INU - Record numbers of Afghans have returned home from Iran this year, either by choice or by deportation, as a result of Iran’s current economic crisis.

So far in 2018, 442,344 Afghans have left Iran – more than double the number from the same period last year according to the International Organization for Migration (IOM) – and this number is only expected to rise as US sanctions against Iran come fully into force.

IOM spokeswoman Eva Schwoerer said: “The number of Afghan returnees from Iran in 2018 has been unprecedented.”

These migrant workers and refugees had originally left their war-torn homeland, where the Taliban is still present, in order to earn more money to support their families, but the economic crisis in Iran has caused a massive devaluation of the rial, which has wiped out their earnings.

So far, 191,056 returned voluntarily, while 251,288 were deported as Iran toughens its border controls.

This economic crisis, caused by the mullahs’ corruption and mismanagement of the Iranian people ’s money, has been exacerbated over the past year due to the US’s tough policy on Iran and especially in the last few months as Donald Trump pulled out of the nuclear deal and vowed to re-impose sanctions on Iran.
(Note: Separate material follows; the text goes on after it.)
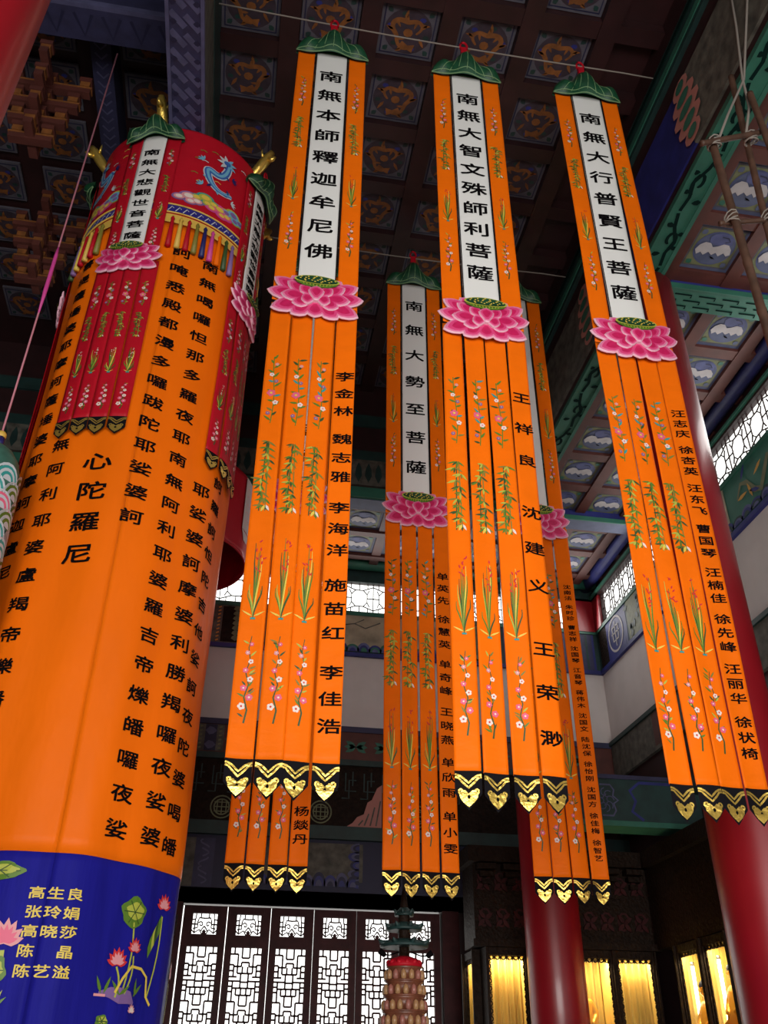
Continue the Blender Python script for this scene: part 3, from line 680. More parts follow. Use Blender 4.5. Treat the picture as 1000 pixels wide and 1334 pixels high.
# ------------------------------------------------------------------ screen doors
DW = .55
def screen_door(idx, x0):
    x1 = x0+DW-.008; y0, y1 = YB+.02, YB+.08; z0, z1 = -H+.02, 1.93
    fr = MB(); st = .085
    fr.box(x0, x0+st, y0, y1, z0, z1, DOORWOOD); fr.box(x1-st, x1, y0, y1, z0, z1, DOORWOOD)
    for a, b in ((z1-.09, z1), (1.46, 1.60), (-.45, -.33), (z0, z0+.12), (-.72, -.6)): fr.box(x0+st-.005, x1-st+.005, y0+.003, y1-.003, a, b, DOORWOOD)
    fr.box(x0+st, x1-st, y0+.015, y1-.015, z0+.1, -.7, DOORWOOD)
    # solid surround of the small carved panel
    for a, b in ((x0+st-.004, x0+st+.035), (x1-st-.035, x1-st+.004)): fr.box(a, b, y0+.01, y1-.01, 1.58, z1-.05, DOORWOOD)
    fr.box(x0+st, x1-st, y0+.01, y1-.01, -.62, -.4, DOORWOOD)
    root = tag(fr.build('door_%d' % idx), kind='structure')
    la = MB(); a0, a1 = x0+st, x1-st; W_ = a1-a0; yc = (y0+y1)/2
    def ln(u0, v0, u1, v1, t=.021): la.bar((u0, yc, v0), (u1, yc, v1), t, .02, DOORWOOD, up=(0, 1, 0))
    # fret lattice: mirrored T and key shapes, repeating downwards
    U = W_/8; top, bot = 1.46, -.33
    HS = [(0, 2, 1.5), (3, 4, 2.4), (1, 3, 4.4), (0, 1, 4.0), (3, 4, 3.4), (0, 1, 5.4), (0, 2, 6.8), (2, 4, 6.0), (3, 4, 8.0), (0, 3, 7.8), (0, 1, 9.0), (1, 4, 9.4), (0, 1, 10.2), (2, 4, 11)]
    VS = [(1, 0, 1.5), (3, 0, 2.4), (2, 1.5, 4.4), (3, 3.4, 4.4), (1, 4.0, 6.8), (3, 6.0, 8.0), (2, 4.4, 6.0), (1, 7.8, 9.0), (3, 7.8, 9.4), (2, 9.4, 11), (1, 9.0, 11), (3.3, 4.4, 6.0), (3.3, 9.4, 11)]
    per = 11; sv = U*1.02; v0 = 0
    while top - v0*sv > bot+.02:
        for (p, q, v) in HS:
            z = top-(v+v0)*sv
            if z < bot: continue
            ln(a0+p*U, z, a0+q*U, z); ln(a1-q*U, z, a1-p*U, z)
        for (p, va, vb) in VS:
            za, zb = top-(va+v0)*sv, max(bot, top-(vb+v0)*sv)
            if za < bot: continue
            ln(a0+p*U, za, a0+p*U, zb); ln(a1-p*U, za, a1-p*U, zb)
        v0 += per
    tag(la.build('lattice', root), kind='structure')
    cp = MB(); xc = (x0+x1)/2; zc = 1.715
    bp = lambda u, v, off: (xc+u, yc-.008-off, zc+v)
    hw, hh = (W_-.1)/2, .125
    for s in (-1, 1):                                       # openwork scrolls
        sp = [(s*(.045+.032*math.cos(t)*(1-i/13)), .0+.035*math.sin(t)*(1-i/13)) for i, t in enumerate([.4+.6*j for j in range(11)])]
        strip(cp, sp, .014, bp, DOORWOOD, 0)
        for pts in ([(0, .07), (s*.07, .075), (s*.085, .03), (s*.085, -.04), (s*.14, -.05)], [(s*.11, .12), (s*.115, .06), (s*.16, .05)], [(s*.02, -.12), (s*.06, -.06), (s*.12, -.1), (s*.16, -.06)], [(s*.085, .0), (s*.16, .0)], [(s*.05, .12), (s*.05, .075)], [(0, -.02), (s*.04, -.07), (0, -.09)], [(s*.12, .06), (s*.12, -.1)]):
            strip(cp, pts, .016, bp, DOORWOOD, 0)
    cp.poly([bp(a, b, .001) for a, b in ((-.03, -.125), (.03, -.125), (.012, -.06), (-.012, -.06))], DOORWOOD)
    o = tag(cp.build('carved_panel', root, solid=.02), kind='structure')
for k in range(6): screen_door(k+1, -.50+DW*k)
m = MB(); m.box(-.52, 2.84, YB-.08, YB+.02, -H, -H+.12, DOORWOOD); m.box(2.80, 3.02, YB-.1, YB+.1, -H, 1.97, DOORWOOD); m.box(-.66, -.515, YB-.1, YB+.1, -H, 1.97, DOORWOOD); struct('trim_15', m)

# ------------------------------------------------------------------ red columns
def column(key, label, ztop, band=False):
    x, y = COLS[key]; m = MB()
    root = empty('red_column', (x, y, -H), label, 'column', 'round red lacquered columns')
    m.lathe((x, y, 0), [(CR, -H+.22), (CR, 1), (CR, 4), (CR, ztop)], COLUMN_RED, 48); m.build('shaft', root)
    b = MB(); b.lathe((x, y, 0), [(CR+.14, -H), (CR+.15, -H+.05), (CR+.13, -H+.1), (CR+.09, -H+.16), (CR+.02, -H+.22)], FLOORSTONE, 40); b.build('plinth', root)
    if band:
        g = MB(); f0 = R(PHI_E)
        g.grid(8, 8, lambda i, j: (x+(CR+.006)*math.sin(f0+(i-.5)*.45*math.sqrt(max(0, 1-(2*j-1)**2))), y-(CR+.006)*math.cos(f0+(i-.5)*.45*math.sqrt(max(0, 1-(2*j-1)**2))), ZE+(j-.5)*.32), GOLDPAINT); tag(g.build('painted_emblem', root), 'gold painted emblem')
column('right_front', 'round red column behind the orange banner beside the side windows', ZS-.02)
column('right_rear', 'round red column rising between the lit yellow curtain niches', ZS-.03)
column('left_near', 'big glossy red column cut off by the top corner of the picture', VZ-.02, True)
column('left_mid', 'red column wrapped inside the big round orange drum banner', VZ-.02)
column('left_rear', 'red column by the screen doors behind the big drum banner', ZS-.04)
m = MB(); m.lathe((-.93, 12.18, 0), [(.30, -H), (.30, 1.95)], COLUMN_RED, 36)
tag(m.build('red_column', base=(-.93, 12.18, -H)), 'red wall column standing beside the first screen door, edging the blue cloth', 'column', 'round red lacquered columns')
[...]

Indeed, the rial has lost half its value in the past three months.

This meant that Afghan migrants, who typically work in less secure jobs, have become so desperate for work that they have to return to a country facing its worst drought in living memory and still heavily affected by a 17-year-long war.

Abdul Mussawir, 22, is one of those Afghan migrants. When he originally went to Iran in 2015, he earned about $260 a month working in an auto factory in Isfahan. His wages have since dropped to about a third of that because of the rial’s devaluation, so he has returned to Afghanistan.

He said: “It doesn’t make sense to come back here but I have to.”

Abdullah Wasi Zahariyan, who spent a year working on a cucumber farm in Isfahan, explained that he returned home after his wages dropped by 60% due to the devaluation of the rial.

While Aleem Mohmini, 17, who was deported after Iranian police caught him illegally working on a tomato farm, is pondering his future in a country with high unemployment.

He said: “I don’t know what I should do. There’s no one in my family to earn money.”

One thing is clear from this. The Iranian economic collapse is spreading far and wide. This is yet another reason why the region will be better off, when the mullahs are removed from power.